↓↓↓

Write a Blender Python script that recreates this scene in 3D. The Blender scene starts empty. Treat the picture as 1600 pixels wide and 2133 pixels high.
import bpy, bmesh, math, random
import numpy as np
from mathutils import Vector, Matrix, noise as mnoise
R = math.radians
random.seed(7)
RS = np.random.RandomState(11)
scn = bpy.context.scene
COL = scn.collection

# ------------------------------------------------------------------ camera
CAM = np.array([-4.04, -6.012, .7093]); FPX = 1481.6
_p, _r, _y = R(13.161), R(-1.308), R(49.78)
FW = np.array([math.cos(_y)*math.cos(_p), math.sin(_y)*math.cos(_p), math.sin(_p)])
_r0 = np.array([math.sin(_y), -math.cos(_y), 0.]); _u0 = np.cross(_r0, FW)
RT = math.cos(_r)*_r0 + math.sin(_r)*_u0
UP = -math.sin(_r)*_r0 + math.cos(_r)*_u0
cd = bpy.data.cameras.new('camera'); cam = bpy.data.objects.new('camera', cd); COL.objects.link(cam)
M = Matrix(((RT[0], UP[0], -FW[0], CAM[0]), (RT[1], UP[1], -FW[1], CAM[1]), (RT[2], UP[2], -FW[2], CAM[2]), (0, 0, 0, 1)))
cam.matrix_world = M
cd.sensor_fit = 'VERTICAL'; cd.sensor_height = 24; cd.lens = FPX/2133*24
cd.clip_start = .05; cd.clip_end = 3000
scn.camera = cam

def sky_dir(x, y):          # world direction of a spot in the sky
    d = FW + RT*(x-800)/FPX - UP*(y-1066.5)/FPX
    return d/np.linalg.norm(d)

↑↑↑

Reproduce exactly, please, only the lines from the start of the data above to the line that contains "scn.camera = cam", with both ends kept.

Write a Blender Python script that recreates this scene in 3D. The Blender scene starts empty. Treat the picture as 1600 pixels wide and 2133 pixels high.
import bpy, bmesh, math, random
import numpy as np
from mathutils import Vector, Matrix, noise as mnoise
R = math.radians
random.seed(7)
RS = np.random.RandomState(11)
scn = bpy.context.scene
COL = scn.collection

# ------------------------------------------------------------------ camera
CAM = np.array([-4.04, -6.012, .7093]); FPX = 1481.6
_p, _r, _y = R(13.161), R(-1.308), R(49.78)
FW = np.array([math.cos(_y)*math.cos(_p), math.sin(_y)*math.cos(_p), math.sin(_p)])
_r0 = np.array([math.sin(_y), -math.cos(_y), 0.]); _u0 = np.cross(_r0, FW)
RT = math.cos(_r)*_r0 + math.sin(_r)*_u0
UP = -math.sin(_r)*_r0 + math.cos(_r)*_u0
cd = bpy.data.cameras.new('camera'); cam = bpy.data.objects.new('camera', cd); COL.objects.link(cam)
M = Matrix(((RT[0], UP[0], -FW[0], CAM[0]), (RT[1], UP[1], -FW[1], CAM[1]), (RT[2], UP[2], -FW[2], CAM[2]), (0, 0, 0, 1)))
cam.matrix_world = M
cd.sensor_fit = 'VERTICAL'; cd.sensor_height = 24; cd.lens = FPX/2133*24
cd.clip_start = .05; cd.clip_end = 3000
scn.camera = cam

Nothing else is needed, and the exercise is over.